Re: [PATCH RFC 0/2] percpu_ida: Take into account CPU topology when stealing tags

From: Jens Axboe
Date: Fri Apr 25 2014 - 22:03:14 EST


On 2014-04-25 18:01, Ming Lei wrote:
Hi Jens,

On Sat, Apr 26, 2014 at 5:23 AM, Jens Axboe <axboe@xxxxxxxxx> wrote:
On 04/25/2014 03:10 AM, Ming Lei wrote:

Sorry, I did run it the other day. It has little to no effect here, but
that's mostly because there's so much other crap going on in there. The
most effective way to currently make it work better, is just to ensure
the caching pool is of a sane size.

Yes, that is just what the patch is doing, :-)

But it's not enough. For instance, my test case, it's 255 tags and 64 CPUs. We end up in cross-cpu spinlock nightmare mode.

From percpu_ida view, it is easy to observe it can improve
allocation performance. I have several patches to export
these information by sysfs for monitoring percpu_ida
performance.

Sounds good!

I've got an alternative tagging scheme that I think would be useful for
the cases where the tag space to cpu ratio isn't big enough. So I think
we'll retain percpu_ida for the cases where it can cache enough, and
punt to an alternative scheme when not.

OK, care to comment on the patch or the idea of setting percpu cache
size as (nr_tags / hctx->nr_ctx)?

I think it's a good idea. The problem is that for percpu_ida to be effective, you need a bigger cache than the 3 I'd get above. If that isn't the case, it performs poorly. I'm just not convinced the design can ever work in the realm of realistic queue depths.
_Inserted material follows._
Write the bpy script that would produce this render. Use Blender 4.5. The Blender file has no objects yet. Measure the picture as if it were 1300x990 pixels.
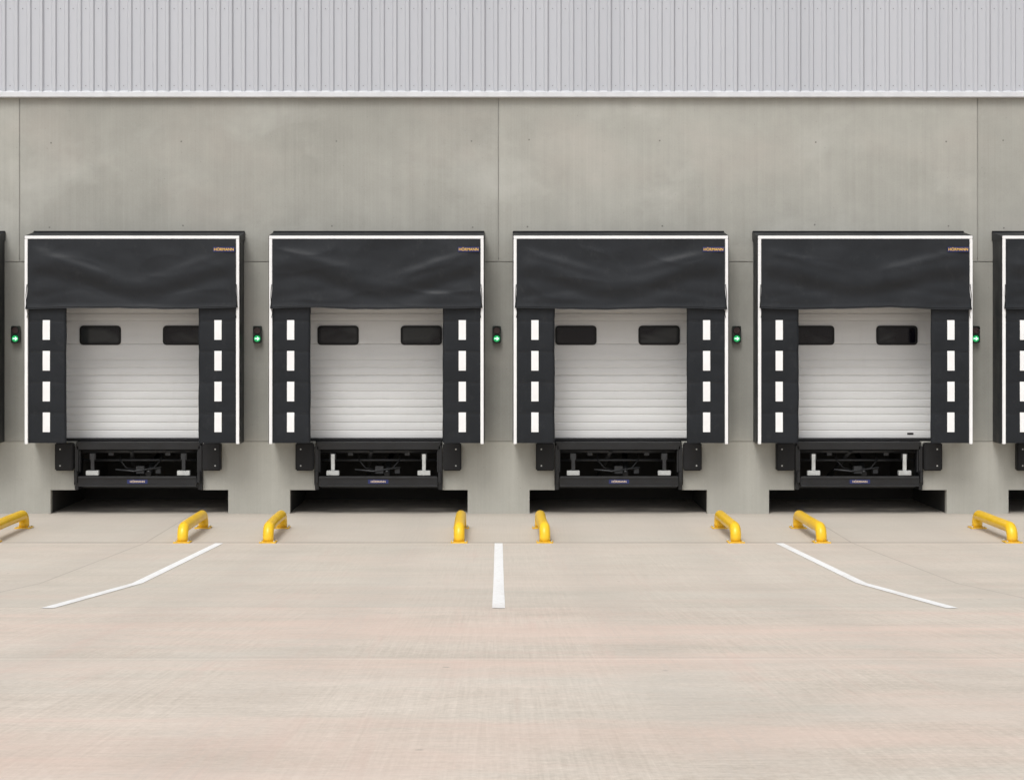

That doesn't mean we should not improve percpu_ida. There's quite a bit
of low hanging fruit in there.

IMO percpu_max_size in percpu_ida is very important for the
performance, and it might need to adjust dynamically according
to the percpu allocation loading, but it is far more complicated
to implement. And it might be the simplest way to fix the parameter
before percpu_ida_init().

That's what I did, essentially. Ensuring that the percpu_max_size is at least 8 makes it a whole lot better here. But still slower than a regular simple bitmap, which makes me sad. A fairly straight forward cmpxchg based scheme I tested here is around 20% faster than the bitmap approach on a basic desktop machine, and around 35% faster on a 4-socket. Outside of NVMe, I can't think of cases where that approach would not be faster than percpu_ida. That means all of SCSI, basically, and the basic block drivers.